MacDowell et al, Beyond 90% capture: Possible, but at what cost?, International Journal of Greenhouse Gas Control, February 2021
Why not stop combusting fossil fuels?
There is of course a strong argument to make here for all flavors of renewable and nuclear energy. But there is also a recent trend towards new fossil-based technologies that omit the CO2 emissions.
Net Power recently announced that it has four power plants under construction using the Allam-Fetvedt Cycle, which employs pure, supercritical CO2 from natural gas as the working fluid (instead of steam) to drive a turbine. As a result, in theory, all of the CO2 can be captured and sequestered (in practice, I am not aware of any information regarding expected levels of CO2 slip or other life-cycle emissions). As we wrote in February 2019, the company has proposed co-production of hydrogen and ammonia using this process.

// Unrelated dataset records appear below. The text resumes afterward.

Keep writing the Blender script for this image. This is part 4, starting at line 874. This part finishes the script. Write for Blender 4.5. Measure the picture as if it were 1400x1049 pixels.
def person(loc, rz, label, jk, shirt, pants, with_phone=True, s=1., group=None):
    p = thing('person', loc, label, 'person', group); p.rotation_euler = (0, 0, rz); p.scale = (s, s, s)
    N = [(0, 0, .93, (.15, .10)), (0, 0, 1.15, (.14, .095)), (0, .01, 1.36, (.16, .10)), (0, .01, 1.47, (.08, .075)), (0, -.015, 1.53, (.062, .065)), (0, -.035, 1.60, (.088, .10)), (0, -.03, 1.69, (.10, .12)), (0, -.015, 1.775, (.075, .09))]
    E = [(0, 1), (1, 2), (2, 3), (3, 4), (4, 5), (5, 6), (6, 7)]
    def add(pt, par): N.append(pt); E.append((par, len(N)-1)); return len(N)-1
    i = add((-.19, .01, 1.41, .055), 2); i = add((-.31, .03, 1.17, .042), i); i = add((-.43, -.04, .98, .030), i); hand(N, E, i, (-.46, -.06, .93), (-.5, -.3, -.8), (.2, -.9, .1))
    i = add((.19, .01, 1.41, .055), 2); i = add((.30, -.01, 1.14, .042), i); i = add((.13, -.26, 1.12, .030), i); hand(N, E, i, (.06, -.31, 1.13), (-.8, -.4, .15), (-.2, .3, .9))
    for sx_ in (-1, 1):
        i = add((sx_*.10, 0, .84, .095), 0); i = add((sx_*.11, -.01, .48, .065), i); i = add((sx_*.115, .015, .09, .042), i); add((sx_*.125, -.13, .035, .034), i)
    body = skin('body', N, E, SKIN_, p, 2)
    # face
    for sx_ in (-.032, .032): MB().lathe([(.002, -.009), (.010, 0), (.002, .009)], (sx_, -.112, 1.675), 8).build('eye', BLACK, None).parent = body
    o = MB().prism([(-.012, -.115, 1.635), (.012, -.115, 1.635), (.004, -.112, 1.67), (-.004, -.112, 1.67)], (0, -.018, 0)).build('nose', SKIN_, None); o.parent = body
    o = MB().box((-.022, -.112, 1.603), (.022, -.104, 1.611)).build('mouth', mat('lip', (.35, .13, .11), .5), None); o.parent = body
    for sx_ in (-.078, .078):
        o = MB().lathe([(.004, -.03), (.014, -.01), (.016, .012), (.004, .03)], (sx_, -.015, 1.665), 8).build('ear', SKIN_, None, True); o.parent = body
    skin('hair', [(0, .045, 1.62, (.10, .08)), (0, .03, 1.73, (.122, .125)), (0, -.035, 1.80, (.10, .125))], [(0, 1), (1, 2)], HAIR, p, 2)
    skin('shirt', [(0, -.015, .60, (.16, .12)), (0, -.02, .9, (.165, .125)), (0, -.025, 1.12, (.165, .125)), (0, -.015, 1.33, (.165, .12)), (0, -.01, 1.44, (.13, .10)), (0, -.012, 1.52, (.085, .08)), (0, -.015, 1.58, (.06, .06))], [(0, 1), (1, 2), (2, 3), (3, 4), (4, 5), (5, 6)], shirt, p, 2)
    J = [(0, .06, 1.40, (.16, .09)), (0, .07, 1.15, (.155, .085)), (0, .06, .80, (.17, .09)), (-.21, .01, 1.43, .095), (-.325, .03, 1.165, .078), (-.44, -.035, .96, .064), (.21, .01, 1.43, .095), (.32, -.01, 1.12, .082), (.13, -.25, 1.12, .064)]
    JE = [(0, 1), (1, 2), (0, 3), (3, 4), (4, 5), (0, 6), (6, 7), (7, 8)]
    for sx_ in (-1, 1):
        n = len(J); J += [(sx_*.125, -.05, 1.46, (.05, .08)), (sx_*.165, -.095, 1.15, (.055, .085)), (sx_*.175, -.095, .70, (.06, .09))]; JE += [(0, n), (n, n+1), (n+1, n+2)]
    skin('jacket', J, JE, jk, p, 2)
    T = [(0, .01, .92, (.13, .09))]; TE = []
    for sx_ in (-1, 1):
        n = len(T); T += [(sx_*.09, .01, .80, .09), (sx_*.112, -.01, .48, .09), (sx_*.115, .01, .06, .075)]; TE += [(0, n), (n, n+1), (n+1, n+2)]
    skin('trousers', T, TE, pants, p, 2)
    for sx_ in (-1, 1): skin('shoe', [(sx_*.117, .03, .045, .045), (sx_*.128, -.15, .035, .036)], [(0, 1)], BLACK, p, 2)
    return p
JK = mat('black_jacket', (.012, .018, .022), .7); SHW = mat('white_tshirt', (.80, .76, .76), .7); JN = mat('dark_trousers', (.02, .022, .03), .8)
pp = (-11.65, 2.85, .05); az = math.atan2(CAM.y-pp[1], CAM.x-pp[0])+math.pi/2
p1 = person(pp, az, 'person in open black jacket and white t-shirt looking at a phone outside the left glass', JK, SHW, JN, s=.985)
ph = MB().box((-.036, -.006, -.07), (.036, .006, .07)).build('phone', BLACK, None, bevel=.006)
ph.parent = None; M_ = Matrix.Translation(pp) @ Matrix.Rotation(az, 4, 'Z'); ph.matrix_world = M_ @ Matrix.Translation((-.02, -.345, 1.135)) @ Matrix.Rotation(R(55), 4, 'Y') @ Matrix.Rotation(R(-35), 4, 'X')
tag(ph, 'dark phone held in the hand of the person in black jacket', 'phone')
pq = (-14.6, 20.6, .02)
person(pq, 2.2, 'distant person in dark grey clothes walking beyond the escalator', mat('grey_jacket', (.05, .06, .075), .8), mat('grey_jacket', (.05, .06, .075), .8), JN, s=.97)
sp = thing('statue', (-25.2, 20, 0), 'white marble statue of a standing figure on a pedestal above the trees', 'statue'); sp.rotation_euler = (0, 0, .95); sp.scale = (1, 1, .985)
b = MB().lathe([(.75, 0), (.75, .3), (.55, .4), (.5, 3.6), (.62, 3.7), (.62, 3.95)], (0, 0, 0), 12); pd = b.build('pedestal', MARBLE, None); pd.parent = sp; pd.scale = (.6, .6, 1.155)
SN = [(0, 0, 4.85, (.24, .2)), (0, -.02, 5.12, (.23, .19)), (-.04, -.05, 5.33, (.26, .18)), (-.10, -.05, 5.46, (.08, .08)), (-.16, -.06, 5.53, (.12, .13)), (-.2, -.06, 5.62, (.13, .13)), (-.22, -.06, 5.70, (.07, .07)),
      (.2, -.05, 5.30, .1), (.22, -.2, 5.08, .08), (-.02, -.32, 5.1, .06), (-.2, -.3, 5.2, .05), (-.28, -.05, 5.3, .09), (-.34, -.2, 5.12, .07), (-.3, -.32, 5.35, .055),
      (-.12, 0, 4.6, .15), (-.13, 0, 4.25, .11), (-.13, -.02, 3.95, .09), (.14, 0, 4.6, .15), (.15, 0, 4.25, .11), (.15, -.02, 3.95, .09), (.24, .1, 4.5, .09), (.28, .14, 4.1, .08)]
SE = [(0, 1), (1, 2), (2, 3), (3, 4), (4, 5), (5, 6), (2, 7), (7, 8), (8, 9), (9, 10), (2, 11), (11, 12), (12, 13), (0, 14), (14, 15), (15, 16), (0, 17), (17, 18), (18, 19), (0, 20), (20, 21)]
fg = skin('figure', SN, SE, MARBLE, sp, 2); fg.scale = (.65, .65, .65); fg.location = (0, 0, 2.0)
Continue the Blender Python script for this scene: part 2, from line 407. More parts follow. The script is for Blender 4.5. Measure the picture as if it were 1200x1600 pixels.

Methane pyrolysis, a technology that produces solid carbon instead of CO2 from natural gas, is another potential contributor to a fossil-fueled net-zero future. As always, residual life-cycle emissions (eg, upstream methane slip) must be addressed but eliminating these emissions is increasingly a fundamental business position. This much was demonstrated by Monolith Materials’ recent announcement with Nebraska Public Power District regarding purchasing renewable power for its $1 billion expansion — making a single ammonia plant the largest electricity consumer in Nebraska, and all of it renewable.
And, of course, for the power sector, eliminating CO2 emissions completely will be significantly easier when the fuel molecule no longer contains carbon — even Net Power will have to do something with all of its pure CO2. As Japanese power producer JERA announced in October 2020, its net-zero target is supported by a technology roadmap that begins with co-firing coal and ammonia (in an 80:20 ratio by energy content) and over time replaces coal-fired boilers with 100% ammonia-fired turbines. As stated last month in METI’s new Green Growth Strategy, the 20 million tons per year of ammonia required to co-fire its fleet of 40 coal-powered plants would increase to 100 million tons per year if ammonia were to be deployed as a mono-fuel at the same scale.
For ammonia to make sense as a net-zero solution for power generation, or any application, we must of course eliminate 100% of the emissions from ammonia production. And to achieve this, as this new paper demonstrates, emissions that cannot be captured directly must be captured indirectly.